Last week on an evening stroll we spotted an olive tree in a ditch and it was full of delicious looking plump black olives.
This is the first time we have seen a wild tree, obviously an escape from cultivation, with a goodly amount of ripe black olives on the branches.
Now I know that you cannot eat olives straight from the tree, they need to be cured first, but these looked so good I succumbed and tasted one.
It was disgusting.
I decided that this was one food for free we were going to have to miss out on, at least until I discovered how to perform the cure.

Then just this morning I was starting to try to sort out some cookbooks and came across Provencal Food by Patricia Wells and started to read through it (as is my wont) looking for ideas.

There, in her section on preserving, I found two different methods of curing olives- a dry salt cure (which involves pricking them all over with a tooth pick) and a wet cure, where you soak them in brine for 4 months or so.

And so to this evening, we decided to take a new route around the village- I will confess that I snuck a cotton bag into one of my pockets.

We met a man out stripping his olives from their branches and had a bit of a chat with him (his accent was harder than most so there was a lot of nodding and smiling on our side) but the gist of the conversation was that he had got a good crop this year and was taking them off to the mill to be turned into oil.

Further on , in a hedge we found a tree dripping with olives, most of which had fallen on the ground.

Olives1.jpg

We decided that these were up for grabs so we gathered a few for the cotton bag- not too many just in case someone else decided that they had dibs on them.

Olives2.jpg

At home we weighed them out, just 500g.

Olives3.jpg

Deciding that the effort of pricking each individual olive was a bit energetic we decided to go for the longer brine cure, so we made our brine solution as instructed, poured this and the olives into a jar, used a lid full of brine to keep them submerged, sealed the jar and now we just have to wait for four months ; sometime around Easter, to taste and see if Ms.
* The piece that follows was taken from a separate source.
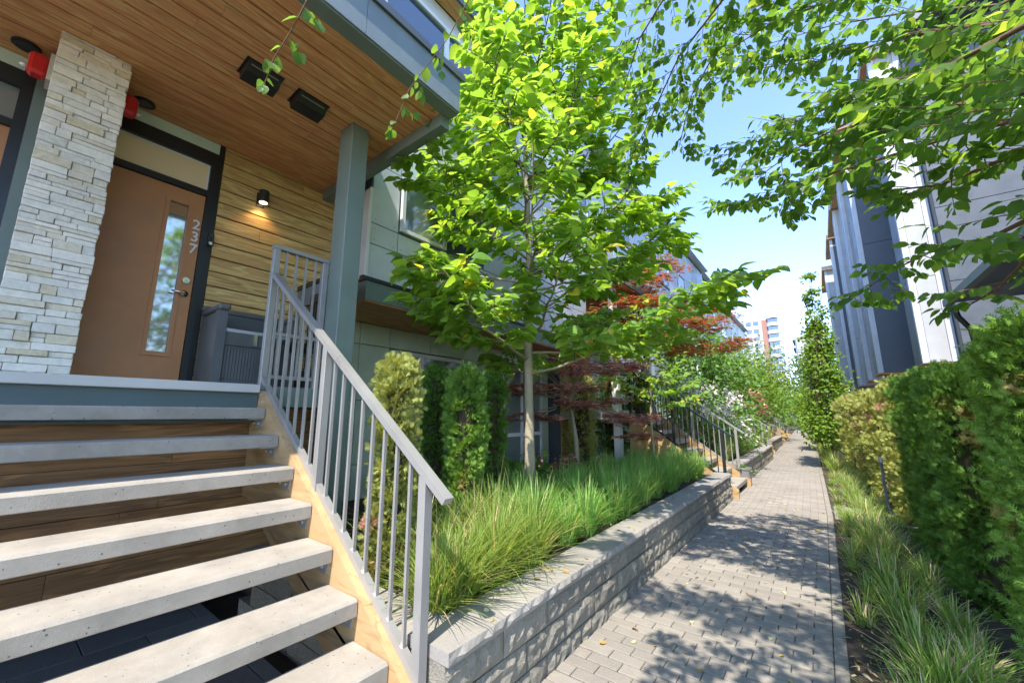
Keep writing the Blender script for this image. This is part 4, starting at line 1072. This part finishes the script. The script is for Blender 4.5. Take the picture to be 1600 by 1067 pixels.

Wells knows her olives.

You will be informed at easter.

Comments

  1. brian ronayne

    on November 4, 2009

    I hope it’s not a metal lid. The salt may corrode the surface and you will have rusty olives. That would be the pits!

  2. Martin

    on November 4, 2009

    Good point Beau-Frere.
    It was metal but I have now substituted a glass lid .
    I’ll owe you an olive, all cured, should this work.